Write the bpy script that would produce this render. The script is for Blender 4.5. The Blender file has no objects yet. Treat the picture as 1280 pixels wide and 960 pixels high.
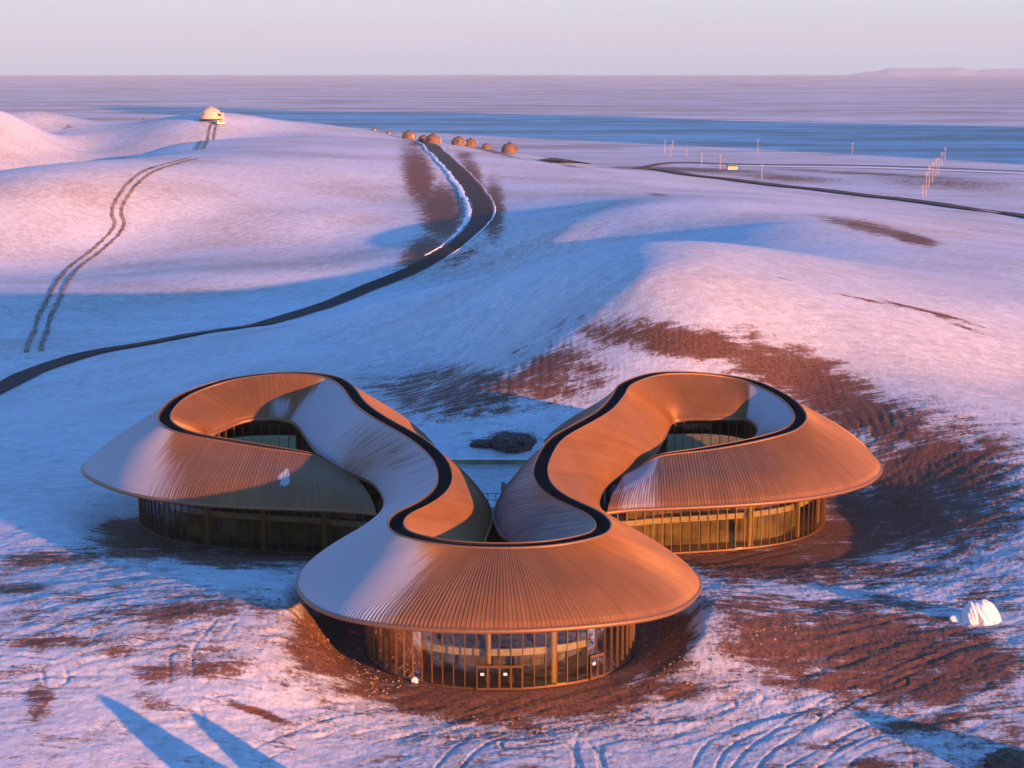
import bpy, bmesh, math, random
import numpy as np
from mathutils import Vector

# ------------------------------------------------------------------ camera, light, world
F = 2100.0 / 1280.0
PITCH = math.radians(10.6)
CAMH = 53.0
SUN_AZ = math.radians(44.0)      # sun stands to the right of and behind the camera
SUN_EL = math.radians(7.5)
SUN_STRENGTH = 5.0
SUN_COLOR = (1.0, 0.40, 0.13)
SKY_STRENGTH = 0.15
EXPOSURE = 1.3
sc = bpy.context.scene
col = sc.collection

cam_d = bpy.data.cameras.new("camera")
cam_d.sensor_width = 36.0
cam_d.lens = 36.0 * F
cam_d.clip_start = 1.0
cam_d.clip_end = 80000.0
cam = bpy.data.objects.new("camera", cam_d)
col.objects.link(cam)
cam.location = (0, 0, CAMH)
cam.rotation_euler = (math.radians(90) - PITCH, 0, 0)
sc.camera = cam

to_sun = Vector((math.sin(SUN_AZ) * math.cos(SUN_EL), -math.cos(SUN_AZ) * math.cos(SUN_EL), math.sin(SUN_EL)))
sun_d = bpy.data.lights.new("sun", 'SUN')
sun_d.energy = SUN_STRENGTH
sun_d.color = SUN_COLOR
sun_d.angle = math.radians(0.5)
sun = bpy.data.objects.new("sun", sun_d)
col.objects.link(sun)
sun.rotation_euler = to_sun.to_track_quat('Z', 'Y').to_euler()

world = bpy.data.worlds.new("World")
sc.world = world
world.use_nodes = True
wn, wl = world.node_tree.nodes, world.node_tree.links
wn.clear()
w_out = wn.new("ShaderNodeOutputWorld")
w_bg = wn.new("ShaderNodeBackground")
w_bg.inputs[1].default_value = SKY_STRENGTH
w_sky = wn.new("ShaderNodeTexSky")
w_sky.sky_type = 'NISHITA'
w_sky.sun_disc = False
w_sky.sun_elevation = SUN_EL
w_sky.sun_rotation = math.atan2(to_sun.x, to_sun.y)
w_sky.altitude = 1000
w_sky.air_density = 1.0
w_sky.dust_density = 0.6
w_sky.ozone_density = 2.0
w_tint = wn.new("ShaderNodeMixRGB"); w_tint.blend_type = 'MULTIPLY'; w_tint.inputs[0].default_value = 1.0
w_tint.inputs[2].default_value = (0.36, 0.85, 1.38, 1)
w_tc = wn.new("ShaderNodeTexCoord")
w_sep = wn.new("ShaderNodeSeparateXYZ")
w_ramp = wn.new("ShaderNodeValToRGB")
cr = w_ramp.color_ramp
cr.elements[0].position = 0.0
cr.elements[0].color = (1.12, 1.96, 2.55, 1)
e = cr.elements.new(0.006); e.color = (1.16, 1.96, 2.52, 1)
e = cr.elements.new(0.030); e.color = (1.70, 2.16, 2.50, 1)
e = cr.elements.new(0.075); e.color = (2.40, 2.42, 2.50, 1)
cr.elements[-1].position = 0.16
cr.elements[-1].color = (2.4, 2.35, 2.9, 1)
w_map = wn.new("ShaderNodeMapRange"); w_map.interpolation_type = 'SMOOTHSTEP'
w_map.inputs[1].default_value = 0.07; w_map.inputs[2].default_value = 0.28
w_mix = wn.new("ShaderNodeMixRGB")
# faint streaky bands of high haze in the lower sky
w_mp = wn.new("ShaderNodeMapping"); w_mp.inputs['Scale'].default_value = (2.2, 2.2, 55)
w_nz = wn.new("ShaderNodeTexNoise"); w_nz.inputs['Scale'].default_value = 1.6; w_nz.inputs['Detail'].default_value = 3
w_nr = wn.new("ShaderNodeMapRange"); w_nr.inputs[3].default_value = 0.955; w_nr.inputs[4].default_value = 1.045
w_mul = wn.new("ShaderNodeVectorMath"); w_mul.operation = 'SCALE'
wl.new(w_tc.outputs['Generated'], w_sep.inputs[0])
wl.new(w_sep.outputs['Z'], w_ramp.inputs[0])
wl.new(w_sep.outputs['Z'], w_map.inputs[0])
wl.new(w_sky.outputs[0], w_tint.inputs[1])
wl.new(w_map.outputs[0], w_mix.inputs[0])
wl.new(w_tc.outputs['Generated'], w_mp.inputs['Vector'])
wl.new(w_mp.outputs[0], w_nz.inputs['Vector'])
wl.new(w_nz.outputs['Fac'], w_nr.inputs[0])
wl.new(w_ramp.outputs[0], w_mul.inputs[0])
wl.new(w_nr.outputs[0], w_mul.inputs['Scale'])
wl.new(w_mul.outputs[0], w_mix.inputs[1])
wl.new(w_tint.outputs[0], w_mix.inputs[2])
wl.new(w_mix.outputs[0], w_bg.inputs[0])
wl.new(w_bg.outputs[0], w_out.inputs[0])

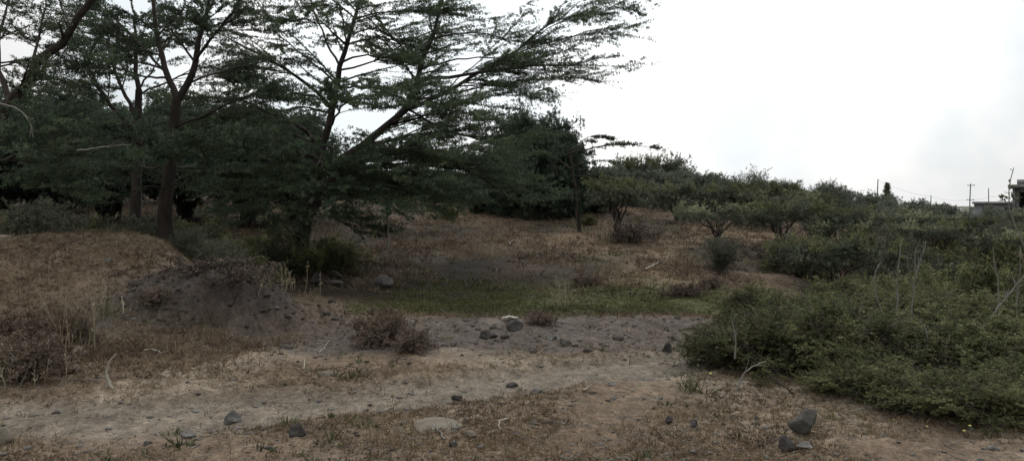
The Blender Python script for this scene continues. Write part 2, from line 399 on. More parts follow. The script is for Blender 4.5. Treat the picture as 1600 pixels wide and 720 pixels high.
# ------------------------------------------------------------------ ground vegetation (stuff)
def tufts(n, rmin, rmax, mask, nb, ln, wd, lay=0.6, amin=-38, amax=38, rpow=1.0, rad=0.03, dens_min=0.0):
    a = np.radians(amin + (amax - amin) * rs.random(n)); r = rmin * (rmax / rmin) ** (rs.random(n) ** rpow)
    x = np.sin(a) * r; y = np.cos(a) * r
    k = rs.random(n) < mask(x, y); x = x[k]; y = y[k]
    sz = 0.5 + rs.random(len(x)) ** 2 * 1.1
    t = np.clip(rs.normal(0.5, 0.17, len(x)), 0, 1)
    z = height(x, y)
    c = np.stack([x, y, z], 1)
    C = np.repeat(c, nb, 0); S = np.repeat(sz, nb); N = len(C)
    az = rs.random(N) * 2 * math.pi; sp = rs.random(N)
    C = C + np.stack([np.cos(az), np.sin(az), 0 * az], 1) * (rad * S * sp)[:, None]
    C[:, 2] -= 0.004
    el = lay * sp * 1.3 + 0.3 * rs.random(N)
    az2 = az + rs.normal(0, 0.5, N)
    d = np.stack([np.cos(az2) * np.sin(el), np.sin(az2) * np.sin(el), np.cos(el)], 1)
    l = (ln * S * (0.5 + rs.random(N)))[:, None]
    sd = norm(np.cross(d, norm(rs.normal(size=(N, 3)))))
    w = wd * (0.6 + 0.8 * rs.random(N))[:, None]
    mid = C + d * l * 0.55; tip = C + d * l; tip[:, 2] -= (0.18 * l[:, 0] * sp); 
    V = np.stack([C - sd * w * .5, C + sd * w * .5, mid + sd * w * .4, tip, mid - sd * w * .4], 1)
    i = np.arange(N)[:, None] * 5
    Q = np.concatenate([i + np.array([[0, 1, 2, 4]])]); Tt = i + np.array([[4, 2, 3]])
    tt = np.repeat(np.clip(np.repeat(t, nb) + rs.normal(0, 0.12, N), 0, 1), 5)
    V = V.reshape(-1, 3)
    return V, Q, Tt, tt
def grass_obj(name, res, mt):
    parts_v, parts_q, parts_t, tt, off = [], [], [], [], 0
    for V, Q, T, t in res:
        parts_v.append(V); parts_q.append(Q + off); parts_t.append(T + off); tt.append(t); off += len(V)
    V = np.concatenate(parts_v); t = np.concatenate(tt)
    # quads and triangles share vertices: build by hand
    Q = np.concatenate(parts_q); T = np.concatenate(parts_t)
    me = bpy.data.meshes.new(name)
    loops = np.concatenate([Q.ravel(), T.ravel()]).astype(np.int32)
    tot = np.concatenate([np.full(len(Q), 4), np.full(len(T), 3)]).astype(np.int32)
    me.vertices.add(len(V)); me.vertices.foreach_set('co', V.astype(np.float32).ravel())
    me.loops.add(len(loops)); me.loops.foreach_set('vertex_index', loops)
    me.polygons.add(len(tot)); me.polygons.foreach_set('loop_start', np.concatenate([[0], np.cumsum(tot)[:-1]]).astype(np.int32)); me.polygons.foreach_set('loop_total', tot)
    at = me.attributes.new('tint', 'FLOAT', 'POINT'); at.data.foreach_set('value', t.astype(np.float32))
    me.materials.append(mt); me.update()
    return link(name, me)

def m_near(x, y):
    p = fbm(x * 0.9, y * 0.9, 61, 4)
    v = ss(0.30, 0.60, p) * (1 - 0.93 * track_m(x, y)) * (1 - 0.7 * bank_m(x, y)) * (1 - 0.85 * np.clip(hump_m(x, y) * 2, 0, 1))
    return v * (1 - green_m(x, y)) * (1 - 0.75 * ss(13, 16, y))
def m_edge(x, y):    # denser fringe on the mound and along the bank edge
    p = fbm(x * 1.2, y * 1.2, 63, 4)
    mound = (1 - ss(-3.6, -2.2, x)) * ss(7.2, 8.2, y) * (1 - ss(13, 15, y)) * (1 - 0.95 * np.clip(hump_m(x, y) * 2, 0, 1))
    rim = np.exp(-((y - 11.35) / 0.35) ** 2) * ss(-3, -1, x) * (1 - ss(4, 5, x)) * 0.9
    return np.clip(mound * ss(0.28, 0.52, p) + rim, 0, 1) * (1 - track_m(x, y))
def m_slope(x, y): return ss(16.5, 19, y) * ss(0.3, 0.62, fbm(x * .6, y * .4, 64, 4)) * (1 - 0.8 * green_m(x, y))
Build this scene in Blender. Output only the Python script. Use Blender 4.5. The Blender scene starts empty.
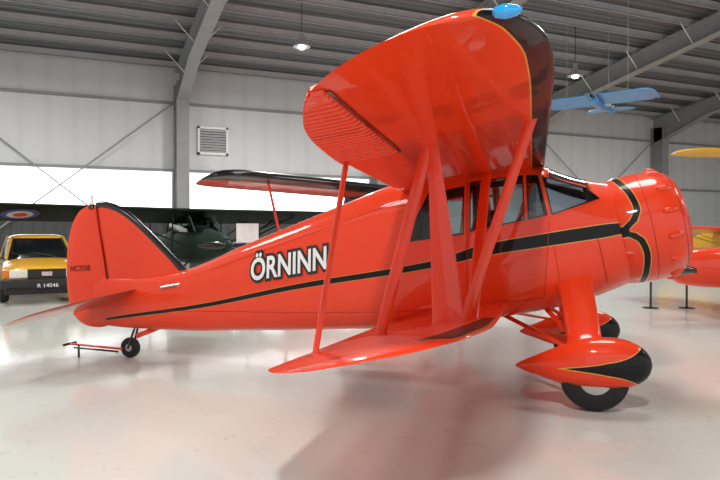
import bpy, math, random
from mathutils import Vector, Matrix
random.seed(4)
S = bpy.context.scene
S.view_settings.view_transform = 'Standard'
S.view_settings.look = 'None'
S.view_settings.exposure = 0.0
COL = S.collection
CAMH = 1.55
YAW = math.radians(23.96)
F = Vector((math.sin(YAW), math.cos(YAW), 0)); R = Vector((math.cos(YAW), -math.sin(YAW), 0))
def W(lat, dep, z=0.0):
    v = F*dep + R*lat
    return Vector((v.x, v.y, z))

# ---------------------------------------------------------------- materials
def base_nodes(name):
    m = bpy.data.materials.new(name); m.use_nodes = True
    nt = m.node_tree; b = nt.nodes['Principled BSDF']
    return m, nt, b
def mat(name, col, rough=0.5, metal=0.0, coat=0.0, emit=0.0, var=0.06, scale=8.0, bump=0.0, spec=0.5, trans=0.0):
    m, nt, b = base_nodes(name)
    tc = nt.nodes.new('ShaderNodeTexCoord'); n = nt.nodes.new('ShaderNodeTexNoise')
    n.inputs['Scale'].default_value = scale; n.inputs['Detail'].default_value = 4
    nt.links.new(tc.outputs['Object'], n.inputs['Vector'])
    r = nt.nodes.new('ShaderNodeValToRGB')
    r.color_ramp.elements[0].position = .3; r.color_ramp.elements[1].position = .7
    r.color_ramp.elements[0].color = tuple(max(0, c*(1-var)) for c in col)+(1,)
    r.color_ramp.elements[1].color = tuple(min(1, c*(1+var)) for c in col)+(1,)
    nt.links.new(n.outputs['Fac'], r.inputs['Fac']); nt.links.new(r.outputs['Color'], b.inputs['Base Color'])
    b.inputs['Roughness'].default_value = rough; b.inputs['Metallic'].default_value = metal
    b.inputs['Coat Weight'].default_value = coat; b.inputs['Coat Roughness'].default_value = .03
    b.inputs['Specular IOR Level'].default_value = spec
    b.inputs['Transmission Weight'].default_value = trans
    if emit:
        b.inputs['Emission Color'].default_value = tuple(col)+(1,); b.inputs['Emission Strength'].default_value = emit
    if bump:
        bp = nt.nodes.new('ShaderNodeBump'); bp.inputs['Strength'].default_value = bump; bp.inputs['Distance'].default_value = .02
        nt.links.new(n.outputs['Fac'], bp.inputs['Height']); nt.links.new(bp.outputs['Normal'], b.inputs['Normal'])
    return m
def pane(name, tint, ior=1.5):
    m = bpy.data.materials.new(name); m.use_nodes = True; nt = m.node_tree
    for n in list(nt.nodes): nt.nodes.remove(n)
    out = nt.nodes.new('ShaderNodeOutputMaterial'); mx = nt.nodes.new('ShaderNodeMixShader')
    tr = nt.nodes.new('ShaderNodeBsdfTransparent'); gl = nt.nodes.new('ShaderNodeBsdfGlossy'); fr = nt.nodes.new('ShaderNodeFresnel')
    nz = nt.nodes.new('ShaderNodeTexNoise'); nz.inputs['Scale'].default_value = 3
    bp = nt.nodes.new('ShaderNodeBump'); bp.inputs['Strength'].default_value = .10; bp.inputs['Distance'].default_value = .04
    tc = nt.nodes.new('ShaderNodeTexCoord'); nt.links.new(tc.outputs['Object'], nz.inputs['Vector'])
    nt.links.new(nz.outputs['Fac'], bp.inputs['Height']); nt.links.new(bp.outputs['Normal'], gl.inputs['Normal'])
    tr.inputs['Color'].default_value = tuple(tint)+(1,); gl.inputs['Roughness'].default_value = .02
    fr.inputs['IOR'].default_value = ior
    nt.links.new(fr.outputs['Fac'], mx.inputs['Fac']); nt.links.new(tr.outputs[0], mx.inputs[1]); nt.links.new(gl.outputs[0], mx.inputs[2])
    nt.links.new(mx.outputs[0], out.inputs['Surface']); return m
RED = (.82, .048, .009); BLK = (.004, .004, .005); GOLD = (.70, .36, .06)
def livery(name, mode):
    m, nt, b = base_nodes(name)
    at = nt.nodes.new('ShaderNodeAttribute'); at.attribute_name = 'q'
    mt = nt.nodes.new('ShaderNodeMath')
    r = nt.nodes.new('ShaderNodeValToRGB'); cr = r.color_ramp; cr.interpolation = 'CONSTANT'
    if mode == 'abs':
        ab = nt.nodes.new('ShaderNodeMath'); ab.operation = 'ABSOLUTE'
        nt.links.new(at.outputs['Fac'], ab.inputs[0])
        mt.operation = 'MULTIPLY'; mt.inputs[1].default_value = .25
        nt.links.new(ab.outputs[0], mt.inputs[0])
        st = [(0, BLK), (.25, GOLD), (.285, RED)]
    else:
        mt.operation = 'MULTIPLY_ADD'; mt.inputs[1].default_value = 4; mt.inputs[2].default_value = .5
        nt.links.new(at.outputs['Fac'], mt.inputs[0])
        st = [(0, RED), (.468, GOLD), (.5, BLK)]
    cr.elements[0].position = st[0][0]; cr.elements[0].color = st[0][1]+(1,)
    cr.elements[1].position = st[-1][0]; cr.elements[1].color = st[-1][1]+(1,)
    e = cr.elements.new(st[1][0]); e.color = st[1][1]+(1,)
    nt.links.new(mt.outputs[0], r.inputs['Fac']); nt.links.new(r.outputs['Color'], b.inputs['Base Color'])
    sp = nt.nodes.new('ShaderNodeSeparateColor'); nt.links.new(r.outputs['Color'], sp.inputs['Color'])
    mr = nt.nodes.new('ShaderNodeMapRange'); mr.inputs['To Min'].default_value = .30; mr.inputs['To Max'].default_value = .9
    nt.links.new(sp.outputs[0], mr.inputs['Value']); nt.links.new(mr.outputs['Result'], b.inputs['Coat Weight'])
    b.inputs['Roughness'].default_value = .4; b.inputs['Coat Roughness'].default_value = .02
    b.inputs['Specular IOR Level'].default_value = .15
    tc = nt.nodes.new('ShaderNodeTexCoord'); n = nt.nodes.new('ShaderNodeTexNoise'); n.inputs['Scale'].default_value = 2.2
    nt.links.new(tc.outputs['Object'], n.inputs['Vector'])
    bp = nt.nodes.new('ShaderNodeBump'); bp.inputs['Strength'].default_value = .16; bp.inputs['Distance'].default_value = .04
    nt.links.new(n.outputs['Fac'], bp.inputs['Height']); nt.links.new(bp.outputs['Normal'], b.inputs['Coat Normal'])
    return m
M_ABS = livery('red_paint_striped', 'abs'); M_SD = livery('red_paint_black_trim', 'sd')
M_RED = mat('red_paint', RED, .4, coat=.85, var=.03, scale=2, spec=.15)
M_TAIL = mat('red_paint_dark_reflection', (.42, .045, .020), .35, coat=.6, var=.05, scale=2, spec=.2)  # same red darkened, the tailplane's dark reflection is put into the colour
M_BLK = mat('black_paint', (.006, .006, .007), .2, coat=.5)
M_WHT = mat('white_paint', (.85, .85, .84), .4)
M_GLASS = mat('dark_glass', (.022, .032, .038), .03, coat=1.0, var=.6, scale=3)
M_PANE = pane('clear_window_glass', (.50, .56, .58), 1.6)
M_PANE3 = pane('windshield_glass', (.58, .66, .72), 1.7)
M_PANE2 = pane('tinted_window_glass', (.60, .66, .66), 1.5)
M_DGLASS = mat('shaded_glass', (.008, .010, .012), .25, var=.3, spec=.3)
M_TYRE = mat('black_rubber', (.010, .010, .010), .75, bump=.2, scale=40)
M_HUB = mat('grey_hub_metal', (.50, .50, .49), .35, metal=.6)
M_STEEL = mat('painted_steel_beam', (.28, .29, .29), .55, scale=3)
M_CHROME = mat('polished_metal', (.7, .7, .7), .15, metal=1)
M_BLUE = mat('blue_glass', (.01, .28, .65), .08, coat=1, emit=.12)
M_CLEAR = mat('pale_lens', (.8, .78, .7), .2)

# ---------------------------------------------------------------- helpers
def link(o, parent=None):
    COL.objects.link(o)
    if parent: o.parent = parent
    return o
def mobj(name, vs, fs, m, parent=None, smooth=True, q=None, label=None):
    me = bpy.data.meshes.new(name); me.from_pydata([tuple(v) for v in vs], [], fs); me.validate(); me.update()
    me.materials.append(m)
    if q is not None:
        a = me.attributes.new('q', 'FLOAT', 'POINT')
        for i, v in enumerate(vs): a.data[i].value = q(v)
    if smooth:
        me.polygons.foreach_set('use_smooth', [True]*len(me.polygons))
        try: me.set_sharp_from_angle(angle=math.radians(40))
        except Exception: pass
    o = bpy.data.objects.new(name, me); link(o, parent)
    if label: o['label'] = label
    return o
def top(o, label, cat, group=None, kind=None):
    o['label'] = label; o['category'] = cat
    if group: o['group'] = group
    if kind: o['kind'] = kind
    return o
def empty(name, loc, rz=0, rx=0, ry=0):
    o = bpy.data.objects.new(name, None); o.empty_display_size = .2
    o.location = loc; o.rotation_euler = (rx, ry, rz); COL.objects.link(o); return o
def rings_mesh(rings, cap=True, closed=True):
    n = len(rings[0]); vs = [p for r in rings for p in r]; fs = []
    for i in range(len(rings)-1):
        for j in range(n if closed else n-1):
            k = (j+1) % n
            fs.append((i*n+j, i*n+k, (i+1)*n+k, (i+1)*n+j))
    if cap and closed:
        fs.append(tuple(range(n))[::-1]); fs.append(tuple((len(rings)-1)*n+j for j in range(n)))
    return vs, fs
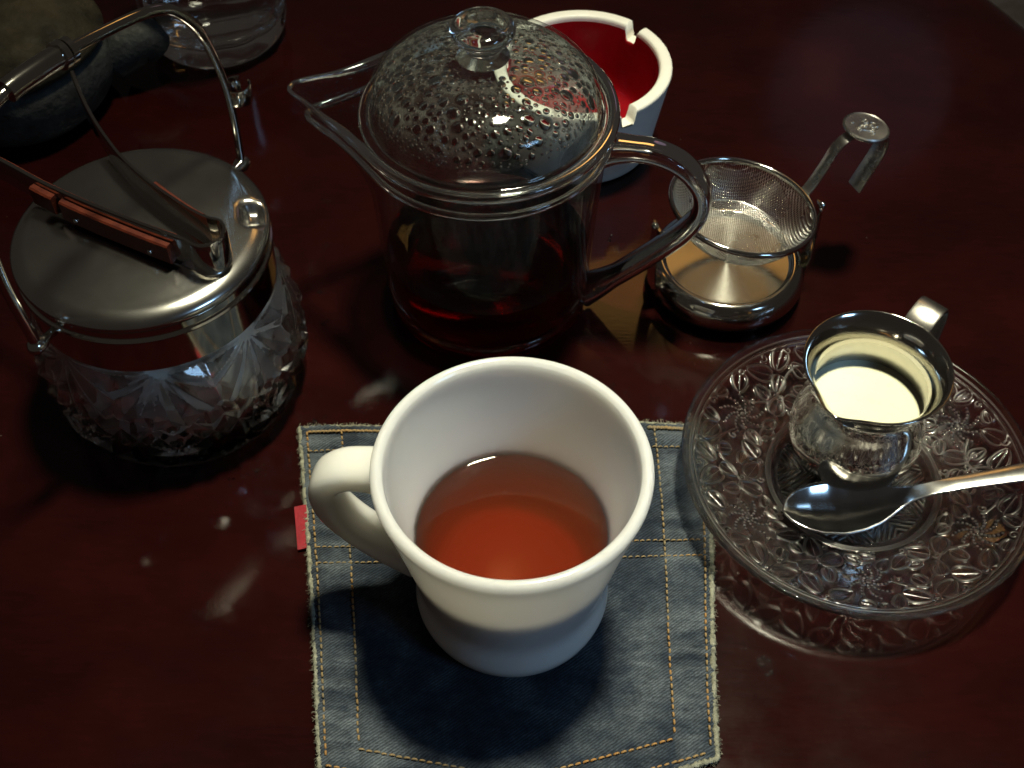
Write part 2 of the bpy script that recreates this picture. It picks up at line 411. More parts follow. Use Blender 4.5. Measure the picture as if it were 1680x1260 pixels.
# raw edges: fuzzy pale yarn cords and loose fibres
def cord(fn, r, n=260):
    p = []
    for i in range(n + 1):
        q = fn(i / n); p.append((q[0] + rnd.uniform(-1, 1) * 0.00022, q[1] - oy + rnd.uniform(-1, 1) * 0.00022, 0.0019 + rnd.uniform(-1, 1) * 0.0002))
    rr = [r * rnd.uniform(0.6, 1.35) for _ in range(n + 1)]
    return sweep(p, lambda t: rr[int(t * n)], lambda t: rr[int(t * n)], 7)
E_ = [cord(lambda t: pocket(0.001, t), 0.00085), cord(lambda t: pocket(0.999, t), 0.0010), cord(lambda t: pocket(t, 0.001), 0.0005), cord(lambda t: pocket(t, 0.999), 0.0010)]
for fn, nx, n in ((lambda t: pocket(0.0, t), (-1, 0), 420), (lambda t: pocket(1.0, t), (1, 0), 420), (lambda t: pocket(t, 0.0), (0, 1), 420), (lambda t: pocket(t, 1.0), (0, -1), 420)):
    for _ in range(n):
        q = fn(rnd.random()); L = rnd.uniform(0.0006, 0.0021); a = rnd.uniform(-1.1, 1.1)
        dx = nx[0] * math.cos(a) - nx[1] * math.sin(a); dy = nx[0] * math.sin(a) + nx[1] * math.cos(a)
        z0 = rnd.uniform(0.0010, 0.0026)
        E_.append(sweep([(q[0], q[1] - oy, z0), (q[0] + dx * L * .6, q[1] - oy + dy * L * .6, z0 + rnd.uniform(-.0004, .0006)), (q[0] + dx * L, q[1] - oy + dy * L, max(.0002, z0 + rnd.uniform(-.0012, .0006)))], 0.00009, 0.00009, 3, caps=False))
o = obj('frayed_edge', join(*E_), M_fray, CT); o['kind'] = 'stuff'
p0 = pocket(0, 0.262); p1 = pocket(0, 0.390)
V, F = box(0, 0, 0, 0.0046, 0.0185, 0.0011)
ang = math.atan2(p1[1] - p0[1], p1[0] - p0[0]) + PI / 2
o = obj('red_tab', (V, F), M_redtab, CT, sharp=30, loc=((p0[0] + p1[0]) / 2 - 0.0018, (p0[1] + p1[1]) / 2 - oy, 0.0017), rot=(0.06, -0.12, ang)); o['label'] = 'small red woven side tab of the pocket'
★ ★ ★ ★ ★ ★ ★
Directions for this task: Take out nothing but the lines from the one containing "Build this scene" to the one containing "return Vector((v.x, v.y, z))", inclusive, retyped exactly. Drop the pictures.

Finished answer:
Build this scene in Blender. Output only the Python script. Use Blender 4.5. The Blender scene starts empty.
import bpy, math, random
from mathutils import Vector, Matrix
random.seed(4)
S = bpy.context.scene
S.view_settings.view_transform = 'Standard'
S.view_settings.look = 'None'
S.view_settings.exposure = 0.0
COL = S.collection
CAMH = 1.55
YAW = math.radians(23.96)
F = Vector((math.sin(YAW), math.cos(YAW), 0)); R = Vector((math.cos(YAW), -math.sin(YAW), 0))
def W(lat, dep, z=0.0):
    v = F*dep + R*lat
    return Vector((v.x, v.y, z))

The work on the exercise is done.